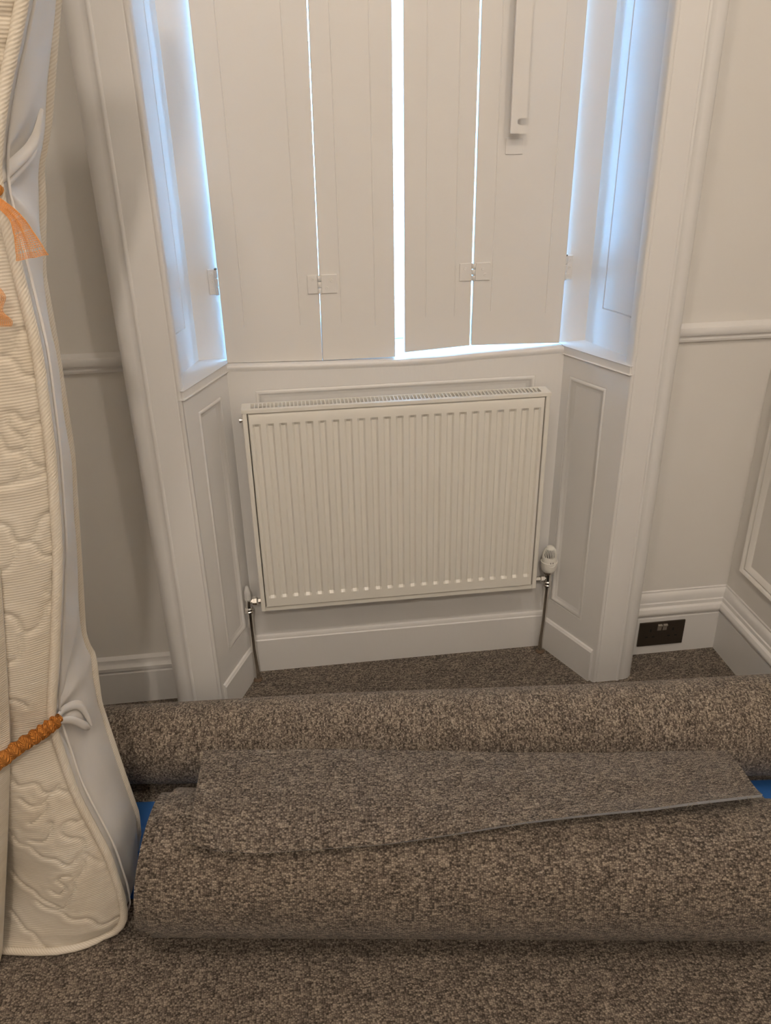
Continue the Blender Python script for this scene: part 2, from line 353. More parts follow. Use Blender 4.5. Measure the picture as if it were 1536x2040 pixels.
# sash window behind the shutters
wb = MB(); wb.box(-.10, -.03, .056, .33, .93, 2.38).box(1.02, 1.09, .056, .33, .93, 2.38).box(-.06, 1.05, .056, .34, 2.36, 2.39)
structure(wb.build('trim_7', M['frame']), 'white box lining behind the shutters', 'trim')
win = MB().box(-.03, .03, .20, .25, .955, 2.36).box(.96, 1.02, .20, .25, .955, 2.36).box(.03, .96, .20, .25, .955, 1.01).box(.03, .96, .20, .25, 2.30, 2.36).box(.03, .96, .20, .25, 1.64, 1.685).build('window_1', M['frame'])
structure(win, 'white sash window hidden behind the closed shutters', 'window')
for z0, z1 in ((1.01, 1.64), (1.685, 2.30)):
    MB().box(.03, .96, .223, .227, z0, z1).build('pane', M['glass'], win)
structure(MB().box(-.2, 1.2, .30, .55, .88, .935).build('trim_8', M['stone']), 'outer stone sill beyond the window', 'sill')

# architraves
PA = [(.035, -.18), (0, -.18), (0, -.211), (.002, -.2145), (.006, -.216), (.010, -.2145), (.0115, -.2133), (.013, -.2142), (.015, -.215), (.071, -.215), (.0725, -.2172), (.077, -.2178), (.080, -.216),
      (.082, -.2138), (.092, -.2138), (.104, -.212), (.114, -.207), (.122, -.199), (.127, -.188), (.129, -.175), (.129, YW), (.035, YW)]
structure(MB().prism(PA, lambda a, b, t: (1.0365+a, b, t), 0, 2.44).build('trim_9', M['gloss'], auto=50), 'tall white moulded window surround on the right', 'architrave')
structure(MB().prism(PA[::-1], lambda a, b, t: (-.0415-a, b, t), 0, 2.44).build('trim_10', M['gloss'], auto=50), 'tall white moulded window surround beside the mattress', 'architrave')
structure(MB().box(-.17, 1.165, -.215, YW, 2.39, 2.52).build('trim_11', M['gloss'], bevel=.004), 'white head of the window surround', 'architrave')

# skirtings and dado rails
BB = [(0, 0), (.018, 0), (.018, .130), (.0155, .133), (.0155, .136), (.022, .141), (.0265, .149), (.0265, .156), (.022, .165), (.0145, .169), (.0145, .180), (.0115, .183), (.0115, .199), (.007, .210), (.0035, .213), (.0035, .218), (0, .220)]
BB2 = [(0, 0), (.016, 0), (.016, .104), (.013, .107), (.013, .110), (.019, .116), (.019, .126), (.012, .133), (.010, .136), (.010, .148), (.004, .154), (0, .156)]
structure(MB().prism(BB, lambda a, b, t: (t, YW-a, b), 1.166, XR).build('baseboard_right_of_window', M['gloss'], auto=35), 'tall white moulded skirting carrying the dark socket', 'skirting')
structure(MB().prism(BB[::-1], lambda a, b, t: (XR-a, t, b), YB, YW).build('baseboard_right', M['gloss'], auto=35), 'tall white moulded skirting along the right wall', 'skirting')
structure(MB().prism(BB2, lambda a, b, t: (t, YW-a, b), XL, -.17).build('baseboard_left_of_window', M['gloss'], auto=35), 'shaded white skirting behind the mattress', 'skirting')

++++

> [REQUEST]
Omit every picture while copying the listing above exactly.

> [REPLY]
Continue the Blender Python script for this scene: part 2, from line 353. More parts follow. Use Blender 4.5. Measure the picture as if it were 1536x2040 pixels.
# sash window behind the shutters
wb = MB(); wb.box(-.10, -.03, .056, .33, .93, 2.38).box(1.02, 1.09, .056, .33, .93, 2.38).box(-.06, 1.05, .056, .34, 2.36, 2.39)
structure(wb.build('trim_7', M['frame']), 'white box lining behind the shutters', 'trim')
win = MB().box(-.03, .03, .20, .25, .955, 2.36).box(.96, 1.02, .20, .25, .955, 2.36).box(.03, .96, .20, .25, .955, 1.01).box(.03, .96, .20, .25, 2.30, 2.36).box(.03, .96, .20, .25, 1.64, 1.685).build('window_1', M['frame'])
structure(win, 'white sash window hidden behind the closed shutters', 'window')
for z0, z1 in ((1.01, 1.64), (1.685, 2.30)):
    MB().box(.03, .96, .223, .227, z0, z1).build('pane', M['glass'], win)
structure(MB().box(-.2, 1.2, .30, .55, .88, .935).build('trim_8', M['stone']), 'outer stone sill beyond the window', 'sill')

# architraves
PA = [(.035, -.18), (0, -.18), (0, -.211), (.002, -.2145), (.006, -.216), (.010, -.2145), (.0115, -.2133), (.013, -.2142), (.015, -.215), (.071, -.215), (.0725, -.2172), (.077, -.2178), (.080, -.216),
      (.082, -.2138), (.092, -.2138), (.104, -.212), (.114, -.207), (.122, -.199), (.127, -.188), (.129, -.175), (.129, YW), (.035, YW)]
structure(MB().prism(PA, lambda a, b, t: (1.0365+a, b, t), 0, 2.44).build('trim_9', M['gloss'], auto=50), 'tall white moulded window surround on the right', 'architrave')
structure(MB().prism(PA[::-1], lambda a, b, t: (-.0415-a, b, t), 0, 2.44).build('trim_10', M['gloss'], auto=50), 'tall white moulded window surround beside the mattress', 'architrave')
structure(MB().box(-.17, 1.165, -.215, YW, 2.39, 2.52).build('trim_11', M['gloss'], bevel=.004), 'white head of the window surround', 'architrave')

# skirtings and dado rails
BB = [(0, 0), (.018, 0), (.018, .130), (.0155, .133), (.0155, .136), (.022, .141), (.0265, .149), (.0265, .156), (.022, .165), (.0145, .169), (.0145, .180), (.0115, .183), (.0115, .199), (.007, .210), (.0035, .213), (.0035, .218), (0, .220)]
BB2 = [(0, 0), (.016, 0), (.016, .104), (.013, .107), (.013, .110), (.019, .116), (.019, .126), (.012, .133), (.010, .136), (.010, .148), (.004, .154), (0, .156)]
structure(MB().prism(BB, lambda a, b, t: (t, YW-a, b), 1.166, XR).build('baseboard_right_of_window', M['gloss'], auto=35), 'tall white moulded skirting carrying the dark socket', 'skirting')
structure(MB().prism(BB[::-1], lambda a, b, t: (XR-a, t, b), YB, YW).build('baseboard_right', M['gloss'], auto=35), 'tall white moulded skirting along the right wall', 'skirting')
structure(MB().prism(BB2, lambda a, b, t: (t, YW-a, b), XL, -.17).build('baseboard_left_of_window', M['gloss'], auto=35), 'shaded white skirting behind the mattress', 'skirting')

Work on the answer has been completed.